> **Objective**
Please copy the lines below exactly, from the first one through the line showing "C = sc.collection".

> **Material**

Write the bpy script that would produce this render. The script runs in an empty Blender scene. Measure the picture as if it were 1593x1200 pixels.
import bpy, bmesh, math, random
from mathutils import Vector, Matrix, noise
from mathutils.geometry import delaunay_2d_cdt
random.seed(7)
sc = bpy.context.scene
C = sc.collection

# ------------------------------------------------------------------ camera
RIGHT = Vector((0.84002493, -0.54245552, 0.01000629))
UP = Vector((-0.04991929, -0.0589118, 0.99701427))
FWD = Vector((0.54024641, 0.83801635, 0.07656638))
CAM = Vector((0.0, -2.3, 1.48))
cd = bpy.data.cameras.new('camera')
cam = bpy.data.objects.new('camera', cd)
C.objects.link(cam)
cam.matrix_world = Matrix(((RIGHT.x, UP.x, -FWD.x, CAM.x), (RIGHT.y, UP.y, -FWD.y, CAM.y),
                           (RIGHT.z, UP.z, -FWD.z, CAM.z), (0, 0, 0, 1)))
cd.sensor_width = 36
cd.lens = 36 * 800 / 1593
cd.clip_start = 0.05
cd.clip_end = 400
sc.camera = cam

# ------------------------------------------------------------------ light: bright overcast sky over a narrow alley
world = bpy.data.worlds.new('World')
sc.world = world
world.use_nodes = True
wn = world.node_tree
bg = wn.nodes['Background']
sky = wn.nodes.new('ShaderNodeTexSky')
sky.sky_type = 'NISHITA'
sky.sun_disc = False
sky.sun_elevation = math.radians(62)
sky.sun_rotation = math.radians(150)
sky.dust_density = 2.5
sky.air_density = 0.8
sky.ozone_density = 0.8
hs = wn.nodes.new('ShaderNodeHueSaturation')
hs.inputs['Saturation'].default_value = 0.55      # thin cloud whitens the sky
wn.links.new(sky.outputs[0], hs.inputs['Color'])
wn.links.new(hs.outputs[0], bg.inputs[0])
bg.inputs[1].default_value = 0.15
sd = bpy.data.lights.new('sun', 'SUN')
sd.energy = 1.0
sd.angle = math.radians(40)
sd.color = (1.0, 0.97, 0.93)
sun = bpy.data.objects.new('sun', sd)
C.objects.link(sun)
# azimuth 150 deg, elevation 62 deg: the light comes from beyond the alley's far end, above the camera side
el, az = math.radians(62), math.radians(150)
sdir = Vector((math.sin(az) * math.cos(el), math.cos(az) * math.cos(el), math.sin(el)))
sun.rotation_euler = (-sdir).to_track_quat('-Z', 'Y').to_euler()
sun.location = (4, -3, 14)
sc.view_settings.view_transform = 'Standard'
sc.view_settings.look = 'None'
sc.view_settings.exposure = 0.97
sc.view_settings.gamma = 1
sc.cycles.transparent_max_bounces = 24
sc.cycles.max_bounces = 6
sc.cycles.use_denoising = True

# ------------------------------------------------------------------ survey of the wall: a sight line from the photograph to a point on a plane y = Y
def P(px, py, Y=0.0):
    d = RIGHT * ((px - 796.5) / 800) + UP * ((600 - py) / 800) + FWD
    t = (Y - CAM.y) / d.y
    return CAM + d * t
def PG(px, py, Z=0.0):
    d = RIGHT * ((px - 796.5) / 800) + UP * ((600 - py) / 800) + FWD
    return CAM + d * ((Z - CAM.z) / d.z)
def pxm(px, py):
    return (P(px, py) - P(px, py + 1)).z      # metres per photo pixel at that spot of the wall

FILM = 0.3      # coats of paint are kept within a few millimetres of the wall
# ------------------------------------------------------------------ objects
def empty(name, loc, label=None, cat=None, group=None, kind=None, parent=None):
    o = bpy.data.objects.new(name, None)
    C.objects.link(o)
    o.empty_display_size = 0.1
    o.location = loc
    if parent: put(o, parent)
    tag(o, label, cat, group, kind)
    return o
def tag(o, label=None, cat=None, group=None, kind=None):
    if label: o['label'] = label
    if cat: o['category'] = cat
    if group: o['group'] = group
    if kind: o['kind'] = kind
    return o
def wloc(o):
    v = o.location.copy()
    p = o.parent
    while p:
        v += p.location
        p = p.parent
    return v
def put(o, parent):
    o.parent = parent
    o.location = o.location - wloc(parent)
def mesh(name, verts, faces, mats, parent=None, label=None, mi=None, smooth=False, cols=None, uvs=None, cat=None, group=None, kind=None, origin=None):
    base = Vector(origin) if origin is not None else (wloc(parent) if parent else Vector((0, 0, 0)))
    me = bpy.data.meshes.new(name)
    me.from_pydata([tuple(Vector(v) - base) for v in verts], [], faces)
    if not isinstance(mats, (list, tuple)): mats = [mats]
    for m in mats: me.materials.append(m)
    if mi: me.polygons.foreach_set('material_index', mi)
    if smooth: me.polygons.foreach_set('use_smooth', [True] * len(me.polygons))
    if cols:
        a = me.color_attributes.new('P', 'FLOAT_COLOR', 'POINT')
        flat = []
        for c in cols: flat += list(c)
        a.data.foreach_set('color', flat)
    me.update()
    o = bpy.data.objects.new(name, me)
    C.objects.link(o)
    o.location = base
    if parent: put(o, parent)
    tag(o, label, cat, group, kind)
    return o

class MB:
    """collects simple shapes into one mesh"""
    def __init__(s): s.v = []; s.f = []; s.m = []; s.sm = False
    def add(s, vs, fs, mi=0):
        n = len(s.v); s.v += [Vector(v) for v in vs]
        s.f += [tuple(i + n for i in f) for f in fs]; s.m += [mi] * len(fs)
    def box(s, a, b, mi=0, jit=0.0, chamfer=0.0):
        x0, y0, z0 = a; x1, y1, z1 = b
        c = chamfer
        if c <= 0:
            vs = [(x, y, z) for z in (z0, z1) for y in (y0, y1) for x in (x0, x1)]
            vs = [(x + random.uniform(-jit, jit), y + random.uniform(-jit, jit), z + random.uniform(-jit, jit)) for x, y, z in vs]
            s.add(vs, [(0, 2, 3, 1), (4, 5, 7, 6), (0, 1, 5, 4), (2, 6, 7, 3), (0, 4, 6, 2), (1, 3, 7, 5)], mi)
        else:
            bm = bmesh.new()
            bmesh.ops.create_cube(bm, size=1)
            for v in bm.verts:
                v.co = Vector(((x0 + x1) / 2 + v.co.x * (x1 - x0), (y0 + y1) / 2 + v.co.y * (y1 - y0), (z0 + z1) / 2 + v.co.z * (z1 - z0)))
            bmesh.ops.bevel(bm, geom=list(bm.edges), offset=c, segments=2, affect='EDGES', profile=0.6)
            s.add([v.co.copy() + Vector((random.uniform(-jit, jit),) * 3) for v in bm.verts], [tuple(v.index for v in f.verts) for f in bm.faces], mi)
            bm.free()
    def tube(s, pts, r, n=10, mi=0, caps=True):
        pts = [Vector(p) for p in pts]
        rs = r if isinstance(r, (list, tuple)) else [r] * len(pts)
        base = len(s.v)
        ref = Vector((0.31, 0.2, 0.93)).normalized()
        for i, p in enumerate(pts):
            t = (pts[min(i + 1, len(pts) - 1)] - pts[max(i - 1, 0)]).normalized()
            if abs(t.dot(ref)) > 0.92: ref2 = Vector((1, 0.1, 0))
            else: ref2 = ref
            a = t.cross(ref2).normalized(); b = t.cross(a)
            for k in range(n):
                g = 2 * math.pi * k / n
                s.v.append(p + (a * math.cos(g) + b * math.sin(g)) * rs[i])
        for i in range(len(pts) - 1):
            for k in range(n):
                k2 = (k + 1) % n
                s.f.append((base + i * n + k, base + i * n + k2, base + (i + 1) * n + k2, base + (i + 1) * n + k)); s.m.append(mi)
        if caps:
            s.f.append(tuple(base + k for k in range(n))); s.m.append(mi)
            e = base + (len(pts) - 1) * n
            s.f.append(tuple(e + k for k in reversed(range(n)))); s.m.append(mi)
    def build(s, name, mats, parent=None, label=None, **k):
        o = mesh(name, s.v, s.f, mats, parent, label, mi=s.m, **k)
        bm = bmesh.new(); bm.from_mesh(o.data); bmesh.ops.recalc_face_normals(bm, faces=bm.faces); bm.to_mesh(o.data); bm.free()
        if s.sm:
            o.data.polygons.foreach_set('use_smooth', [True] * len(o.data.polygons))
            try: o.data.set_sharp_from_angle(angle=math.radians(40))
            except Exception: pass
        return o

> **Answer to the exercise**
Write the bpy script that would produce this render. The script runs in an empty Blender scene. Measure the picture as if it were 1593x1200 pixels.
import bpy, bmesh, math, random
from mathutils import Vector, Matrix, noise
from mathutils.geometry import delaunay_2d_cdt
random.seed(7)
sc = bpy.context.scene
C = sc.collection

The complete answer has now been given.